Berdo’a adalah keniscayaan.
Berdo’a adalah bentuk penghambaan diri yang utuh, tanda lemahnya makhluk atas Khaliq-nya yang Maha Kuasa.
Apa artinya kita tanpa do’a?
Bukankah usaha tanpa do’a adalah sombong dan do’a tanpa usaha adalah bohong?
Seberapa kuat dan hebatnya kita dalam berusaha, berdo’a menjadi jawaban atas kepasrahan antara harapan dan ketetapan.
Perihal pentingnya do’a, Nabi bersabda:
اَلدُّعَاءُ سِلاَحُ الْمُؤْمِنِ وَعِمَادُ الدِّينِ وَنُورُ السَّمَاوَاتِ وَالأَرْضِ
“Doa adalah senjata orang mukmin, pilar agama Islam, dan cahaya langit dan bumi.” (HR. Al-Hakim).
Hingga, tulisan ini dilatarbelakangi dari penggalan surat Ghafir ayat 60 yang berbunyi:
وَقَالَ رَبُّكُمُ ادْعُوْنِيْٓ اَسْتَجِبْ لَكُمْۗ
“Tuhanmu berfirman, ‘Berdoalah kepada-Ku, niscaya akan Aku perkenankan bagimu (apa yang kamu harapkan)….”
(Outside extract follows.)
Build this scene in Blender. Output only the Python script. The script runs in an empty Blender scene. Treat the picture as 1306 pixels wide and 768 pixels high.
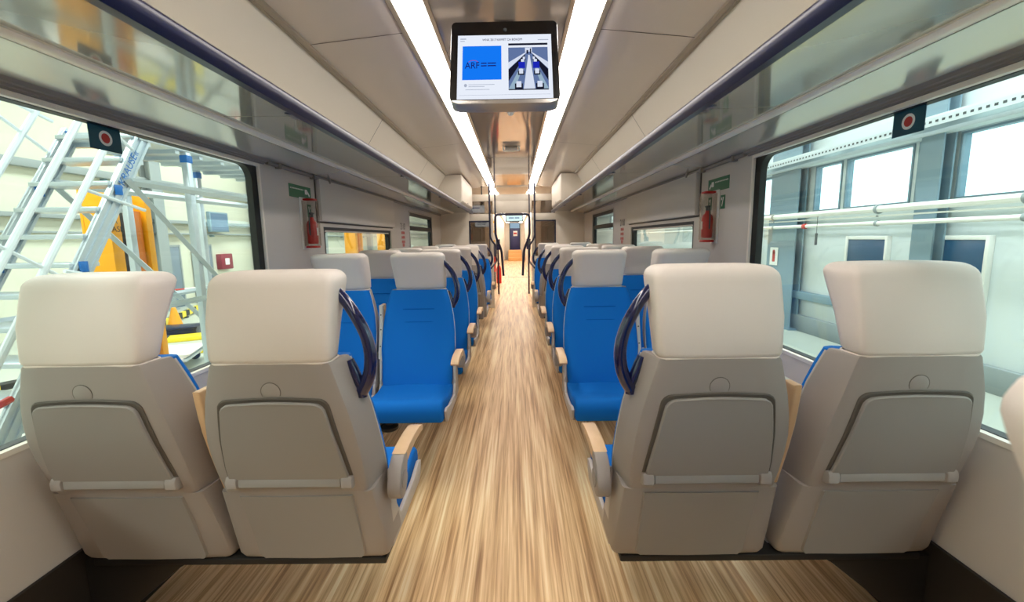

Satu hal, bahwa setiap yang berdo’a pasti Allah kabulkan: alright?
Agar lebih sederhana, silahkan disimak cerita di bawah ini!
Suatu hari di padang sabana yang luas lagi panas, tampaklah seekor kijang muda yang sedang menikmati hari di sebalik ilalang. Sesekali berjingkrak, sesekali merebah berselimut terpa angin menghadap bentang angkasa.
Siapa sangka, semua romansa itu tampak terekam jelas dalam sepasang mata yang mengawasi penuh selera: dari kejauhan, nasib kijang muda itu berada di ujung taring seekor harimau yang lapar.
Tanpa aba-aba, langkah-langkah berpijak berderap penuh hasrat, mengerahkan cepat hingga dapat. Harimau mengejar kijang, kijang dikejar harimau.
Mereka saling berkejaran.
Di sepersekian detik, di antara langkah yang menderu dan nafas yang memburu, seisi sabana menjadi saksi dari ruang yang paling sunyi.
“Ya Tuhan, tolonglah saya!” Ucap sang kijang untuk keselamatan.
Di sisi lain, “Ya Tuhan, tolonglah saya.” Ucap sang harimau untuk kelaparan.
Kepada Tuhan yang sama, mereka saling menghaturkan do’anya.
Di akhir, cerita ditutup dengan sebuah pertanyaan: karena Allah mengabulkan setiap do’a, lantas do’a siapa yang layak dikabulkan? Kenapa?